Quelles sont les utilisations du SLIM ?
Nous proposons deux grandes familles de solutions avec le SLIM : JASPR et SWITCHR. JASPR regroupe les applications d'affichage digital. Nous installons des murs d'écrans LED que l'on plaque de SLIM. Ce système permet un affichage très esthétique qui permet une communication claire, mais disparait quand il n'est pas utilisé, laissant simplement place à un mur de bois. SWITCHR regroupe les applications tactiles. C'est le cas de panneaux de contrôle dans l'automobile ou l'aéronautique par exemple. En mode éteint, on a un panneau de bois ; allumé, on obtient une interface tactile avec un excellent rendu chromatique qui permet de faire fonctionner n'importe quel appareil. Au quotidien, ce type d'interface tactile peut être implémenté sur de l'électroménager par exemple. Il est également possible d'avoir un retour haptique et aussi de piloter l'interface par de simples mouvements de la main (« gesture control »).

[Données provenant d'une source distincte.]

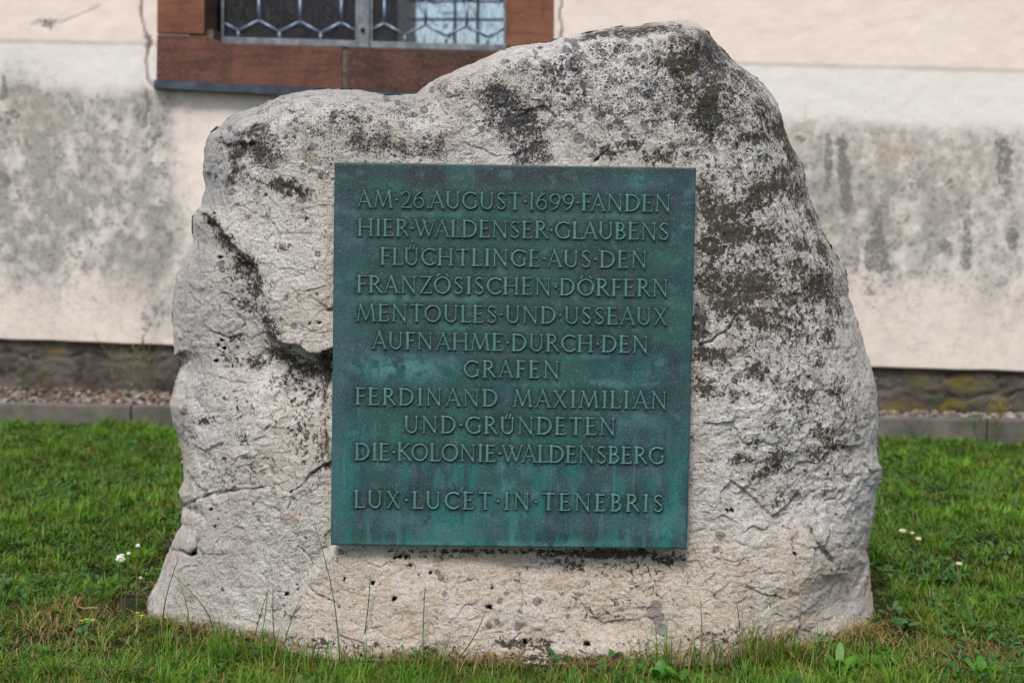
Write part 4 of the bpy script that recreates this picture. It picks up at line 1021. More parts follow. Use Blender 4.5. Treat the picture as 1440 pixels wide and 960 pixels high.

Passons à la seconde famille principale de matériau : le STACK.
Le STACK est fabriqué à partir de feuilles de SLIM, que l'on va superposer et presser à une température d'environ 120 degrés, ce qui est relativement peu énergivore comparé à des chauffes de métaux par exemple. Ce matériau est extrêmement résistant, environ vingt fois plus qu'un morceau de bois natif de même épaisseur, et approche les profils de résistance de l'aluminium.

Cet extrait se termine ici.